I like smart-guy sarcasm much more than Sheldon’s infinite supply of neuroses, and while I understand the latter is “funnier” in a broad comedic sense, it’ll likely be what ultimately drives me away from the show.

I’m a physics PhD student and I love it.

The lame/incorrect physics references I can forgive. However, I’m sometimes bothered by how they often blur the line between experimental and theoretical physics.

One of my good friends (who happened to be in my undergrad program) introduced me to the show.

It’s just silly! And I think Sheldon is hilarious.

I think the key is to not get hung up on how they’re unrealistic. I wonder if anthropologists got angry at Ross’ portrayal in Friends…

While the characters are all unrealistic, I do find it funny how often I’ll see glimpses in them that are true to life. It’s almost as if they’re the combination of all the geekiness I’ve seen throughout school put into four people. In fact, there was a joke in one episode that Sheldon didn’t know what to get Leonard for his birthday and then got excited about a wireless n-band router. Normally, that joke wouldn’t have been that funny for me except that I bought myself one for my birthday 2 years ago!

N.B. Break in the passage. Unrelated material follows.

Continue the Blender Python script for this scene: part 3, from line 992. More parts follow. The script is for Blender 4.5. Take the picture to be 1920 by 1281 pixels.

So anyway… physics PhD student here that likes the show.

This show does take a few viewings to get, but once you get it, it is hysterical.

The Parsons/Galecki/Cuomo interplay is the best. Jim Parsons is the best comedic actor on TV today.

Like I said, I deliberately chose to be elsewhere during that scene, so if there was anything about it that indicated it was a Frankenstein parody other than an adult (in stature, in any case) man approaching a little girl and trying to befriend her, I missed it.

As it was the scene was just creepy on a level that approaches the original quantitatively, though of a distinctly different quality. And what I saw was painful to watch, I can’t imagine the rest being any less so.

Sheldon (thanks for the correction) pegs my ‘creep’ meter in the scenes where he’s not doing something that looks like something incredibly skeevy…in this scene he IS. And, even knowing it’s not what it looks like, it’s…kind of slimy feeling.

I’m dying to know what theat costume looked like.